→ Aim: Copy all of the material word for word, except for the pictures.

→ Given material:
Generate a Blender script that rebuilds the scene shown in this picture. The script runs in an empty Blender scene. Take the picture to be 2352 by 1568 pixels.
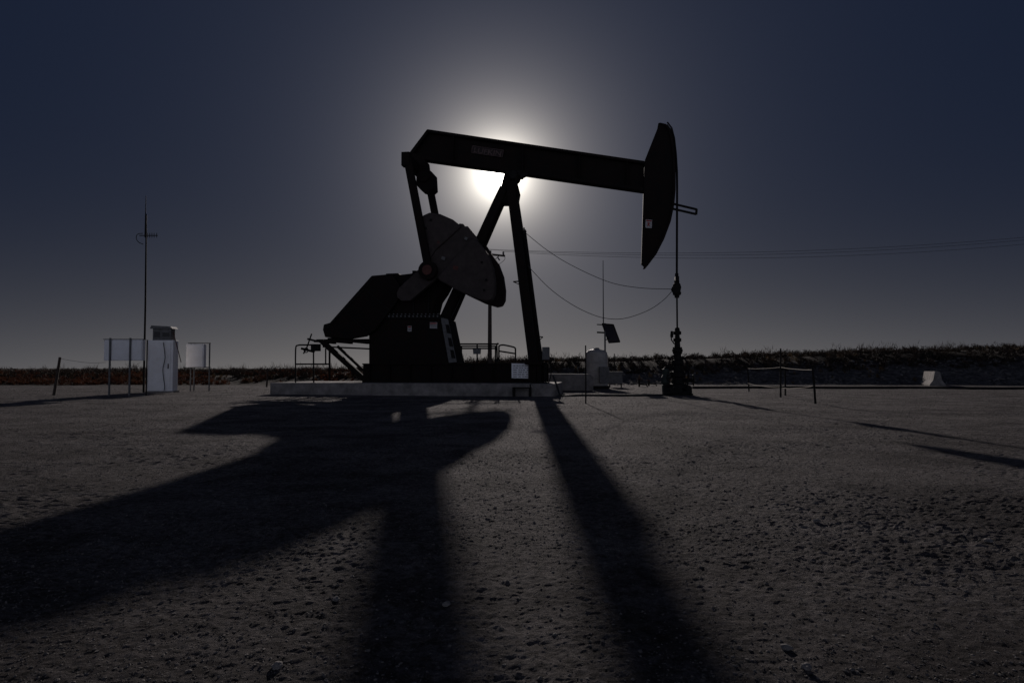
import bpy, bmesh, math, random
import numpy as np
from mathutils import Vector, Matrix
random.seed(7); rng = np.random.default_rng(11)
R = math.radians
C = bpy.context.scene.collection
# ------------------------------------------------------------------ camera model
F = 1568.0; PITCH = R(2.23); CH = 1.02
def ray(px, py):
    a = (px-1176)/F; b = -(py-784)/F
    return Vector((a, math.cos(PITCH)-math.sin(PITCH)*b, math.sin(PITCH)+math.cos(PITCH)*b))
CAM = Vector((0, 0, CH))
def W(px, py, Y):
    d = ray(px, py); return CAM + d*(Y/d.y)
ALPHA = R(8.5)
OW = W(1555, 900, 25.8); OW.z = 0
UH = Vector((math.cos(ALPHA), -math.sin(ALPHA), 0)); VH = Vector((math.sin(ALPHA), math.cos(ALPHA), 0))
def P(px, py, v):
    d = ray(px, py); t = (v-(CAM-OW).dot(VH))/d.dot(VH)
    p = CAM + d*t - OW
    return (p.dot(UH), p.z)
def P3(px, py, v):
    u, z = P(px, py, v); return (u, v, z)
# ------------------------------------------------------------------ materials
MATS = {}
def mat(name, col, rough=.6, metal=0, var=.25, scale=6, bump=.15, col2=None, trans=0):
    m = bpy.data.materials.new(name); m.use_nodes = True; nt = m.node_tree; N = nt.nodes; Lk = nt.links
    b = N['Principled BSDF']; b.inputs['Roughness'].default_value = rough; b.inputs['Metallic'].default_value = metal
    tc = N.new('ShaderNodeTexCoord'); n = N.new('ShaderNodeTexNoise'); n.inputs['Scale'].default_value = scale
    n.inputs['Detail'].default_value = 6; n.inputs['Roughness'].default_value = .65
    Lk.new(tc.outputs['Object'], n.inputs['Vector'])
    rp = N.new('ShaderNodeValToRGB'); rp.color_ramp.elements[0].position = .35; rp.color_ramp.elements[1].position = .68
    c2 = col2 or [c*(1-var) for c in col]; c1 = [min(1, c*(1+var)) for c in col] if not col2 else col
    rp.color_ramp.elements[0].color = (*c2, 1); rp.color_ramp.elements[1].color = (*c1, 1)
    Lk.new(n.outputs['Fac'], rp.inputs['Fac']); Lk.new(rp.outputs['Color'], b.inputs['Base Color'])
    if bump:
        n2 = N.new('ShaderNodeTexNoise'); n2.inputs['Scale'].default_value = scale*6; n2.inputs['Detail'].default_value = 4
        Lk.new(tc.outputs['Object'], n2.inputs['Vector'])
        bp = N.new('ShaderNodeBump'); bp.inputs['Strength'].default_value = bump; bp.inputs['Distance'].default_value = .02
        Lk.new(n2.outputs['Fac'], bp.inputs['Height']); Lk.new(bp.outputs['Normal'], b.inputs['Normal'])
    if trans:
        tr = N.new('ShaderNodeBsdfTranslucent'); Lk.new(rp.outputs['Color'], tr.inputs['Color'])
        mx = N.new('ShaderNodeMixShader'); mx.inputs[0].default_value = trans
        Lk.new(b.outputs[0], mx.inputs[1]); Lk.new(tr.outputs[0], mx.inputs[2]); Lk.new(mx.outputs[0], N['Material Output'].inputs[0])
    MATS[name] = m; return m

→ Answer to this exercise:
Generate a Blender script that rebuilds the scene shown in this picture. The script runs in an empty Blender scene. Take the picture to be 2352 by 1568 pixels.
import bpy, bmesh, math, random
import numpy as np
from mathutils import Vector, Matrix
random.seed(7); rng = np.random.default_rng(11)
R = math.radians
C = bpy.context.scene.collection
# ------------------------------------------------------------------ camera model
F = 1568.0; PITCH = R(2.23); CH = 1.02
def ray(px, py):
    a = (px-1176)/F; b = -(py-784)/F
    return Vector((a, math.cos(PITCH)-math.sin(PITCH)*b, math.sin(PITCH)+math.cos(PITCH)*b))
CAM = Vector((0, 0, CH))
def W(px, py, Y):
    d = ray(px, py); return CAM + d*(Y/d.y)
ALPHA = R(8.5)
OW = W(1555, 900, 25.8); OW.z = 0
UH = Vector((math.cos(ALPHA), -math.sin(ALPHA), 0)); VH = Vector((math.sin(ALPHA), math.cos(ALPHA), 0))
def P(px, py, v):
    d = ray(px, py); t = (v-(CAM-OW).dot(VH))/d.dot(VH)
    p = CAM + d*t - OW
    return (p.dot(UH), p.z)
def P3(px, py, v):
    u, z = P(px, py, v); return (u, v, z)
# ------------------------------------------------------------------ materials
MATS = {}
def mat(name, col, rough=.6, metal=0, var=.25, scale=6, bump=.15, col2=None, trans=0):
    m = bpy.data.materials.new(name); m.use_nodes = True; nt = m.node_tree; N = nt.nodes; Lk = nt.links
    b = N['Principled BSDF']; b.inputs['Roughness'].default_value = rough; b.inputs['Metallic'].default_value = metal
    tc = N.new('ShaderNodeTexCoord'); n = N.new('ShaderNodeTexNoise'); n.inputs['Scale'].default_value = scale
    n.inputs['Detail'].default_value = 6; n.inputs['Roughness'].default_value = .65
    Lk.new(tc.outputs['Object'], n.inputs['Vector'])
    rp = N.new('ShaderNodeValToRGB'); rp.color_ramp.elements[0].position = .35; rp.color_ramp.elements[1].position = .68
    c2 = col2 or [c*(1-var) for c in col]; c1 = [min(1, c*(1+var)) for c in col] if not col2 else col
    rp.color_ramp.elements[0].color = (*c2, 1); rp.color_ramp.elements[1].color = (*c1, 1)
    Lk.new(n.outputs['Fac'], rp.inputs['Fac']); Lk.new(rp.outputs['Color'], b.inputs['Base Color'])
    if bump:
        n2 = N.new('ShaderNodeTexNoise'); n2.inputs['Scale'].default_value = scale*6; n2.inputs['Detail'].default_value = 4
        Lk.new(tc.outputs['Object'], n2.inputs['Vector'])
        bp = N.new('ShaderNodeBump'); bp.inputs['Strength'].default_value = bump; bp.inputs['Distance'].default_value = .02
        Lk.new(n2.outputs['Fac'], bp.inputs['Height']); Lk.new(bp.outputs['Normal'], b.inputs['Normal'])
    if trans:
        tr = N.new('ShaderNodeBsdfTranslucent'); Lk.new(rp.outputs['Color'], tr.inputs['Color'])
        mx = N.new('ShaderNodeMixShader'); mx.inputs[0].default_value = trans
        Lk.new(b.outputs[0], mx.inputs[1]); Lk.new(tr.outputs[0], mx.inputs[2]); Lk.new(mx.outputs[0], N['Material Output'].inputs[0])
    MATS[name] = m; return m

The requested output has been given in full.